Joe and his horse, Shadow Wave, had drawn No. 12 post position in a 12-horse field. That meant he would start in the second tier of horses behind the gate and four wide of the rail. On any track, this is bad; on Delaware's saucerlike track with hardly a straight stretch for passing room, it was terrible. And then, as the gate approached the starting line, the No. 5 horse in the front tier lagged a step or two behind. There was a slice of clear daylight. It would be gone in seconds. It might be wide enough for a sulky. Joe O'Brien went through it like a bullet through wet paper.

On the same momentum, a hundred yards farther, he was ahead of every horse that might beat him. Now they had to pass to win, and they couldn't. Winning the first heat earned Joe No. 1 position in the second.

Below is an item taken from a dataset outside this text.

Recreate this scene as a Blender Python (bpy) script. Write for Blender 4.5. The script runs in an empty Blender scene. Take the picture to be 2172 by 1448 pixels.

With that favorable start, he was first all the way. There is no intent to slight a game colt like Shadow Wave, who paced all-out with little urging, but he was given the race track by Joe O'Brien in one quick move.

In the winner's circle, later, the crowd of photographers met the quiet man from Prince Edward. "Come on, Joe—a big smile!" they called repeatedly. Joe would give it a try, and the corners of that tight line would curl up slightly. Betty O'Brien, wet eyed, watched this, a step apart. She could have explained it to the photographers. "He doesn't smile very much, either," she might have said, "but he really is a nice guy."